Ahora quisiera ser, señoras y señores, el embajador de su sed de verdad. Pues ustedes saben mejor que nadie que no hay paz duradera sin verdad. Los más ancianos de ustedes, los partisanos de la guerra antinazi, saben que Alemania solo pudo volver a la comunidad de naciones porque ustedes la obligaron a mirar sus crímenes de frente.

Quisiera ser el embajador de su aspiración a la justicia. Pues es otra ley de la historia que los partisanos, aquí, también conocen: existen unos crímenes llamados “crímenes contra la humanidad” y que no dejan de sangrar mientras los supervivientes o los hijos de los supervivientes no han obtenido reparación.

Mi intención es ser desde mañana mismo, ¿qué digo?, desde este preciso instante, el embajador de sus deseos europeístas. ¿Qué? ¿Que Serbia podría entrar próximamente en Europa? ¿Ese país en el que los verdaderos demócratas no consiguen reducir al silencio a los nostálgicos de la era Milosevic? ¿Que Croacia ya forma parte de ella? ¿Ese país en el que, cuando un futbolista que se acaba de clasificar para el Mundial grita a los aficionados el “Za Dom” (por la patria) de los ustachis, la multitud responde con el brazo en alto, como los nazis: “Presni” (listos)? ¿Y la Bosnia-Herzegovina de los partisanos, la Bosnia-Herzegovina que derramó dos veces su sangre contra el fascismo será la última en entrar? Ustedes encontrarán en mí a un embajador que dirá que estas dos varas de medir son un escándalo.

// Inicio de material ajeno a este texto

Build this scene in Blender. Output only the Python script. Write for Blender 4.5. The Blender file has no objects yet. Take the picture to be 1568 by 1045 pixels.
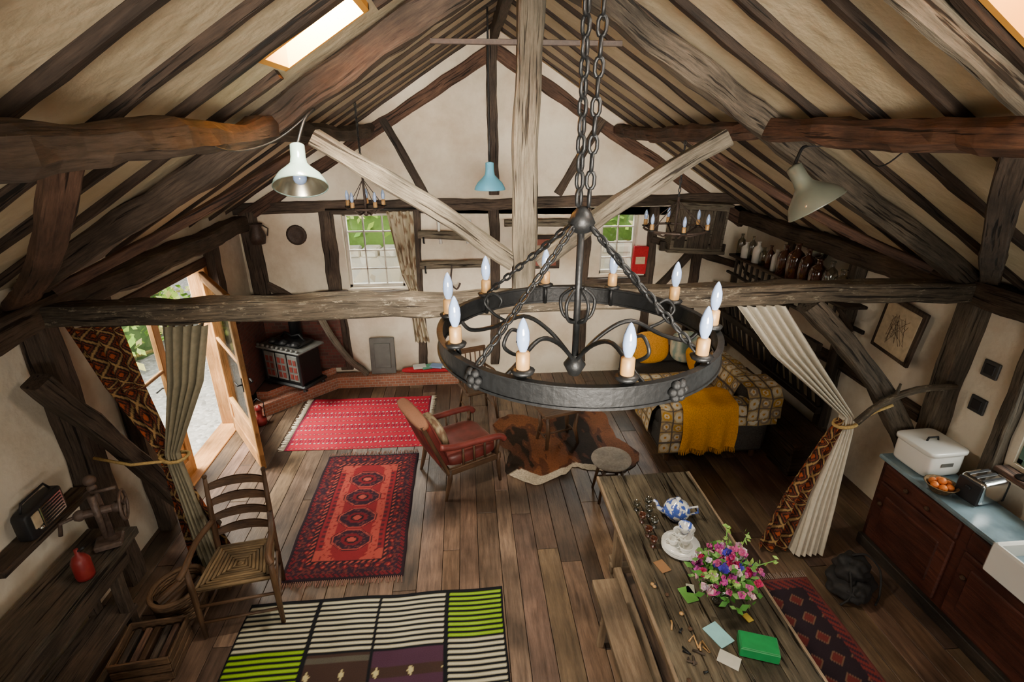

Y, finalmente, intentaré ser el embajador de la generosidad de este gran pueblo bosnio al que conozco desde hace mucho tiempo ya y que tiende incansablemente la mano a sus enemigos de ayer. Que, nunca, a pesar de los agravios, ha cerrado la puerta de la casa común. Y cuya selección de fútbol es, por el contrario, la imagen misma del sueño multiétnico, cívico y realizable. Esa selección que, el día de su clasificación, supo reinventar la letra de ese himno extrañamente mudo que es el himno nacional de su país...

No quiero terminar, señoras y señores, sin evocar la figura de un hombre que debería estar aquí hoy, pero al que su salud le ha impedido desplazarse. Es mi hermano del alma. Es mi hermano bosnio. Ayer me transmitió un mensaje que les estaba destinado a ustedes tanto como a mí. Se trata de Pedrag Matvejevic. Y, con él, yo les digo: “Smrt Fashizmou” (muerte o fascismo) y “Sloboda Narodou” (libertad para el pueblo).

Bernard-Henri Lévy es filósofo. Este discurso fue pronunciado en el Teatro Nacional de Sarajevo el pasado 25 de noviembre, día de la independencia de Bosnia-Herzegovina. Traducción de José Luis Sánchez-Silva.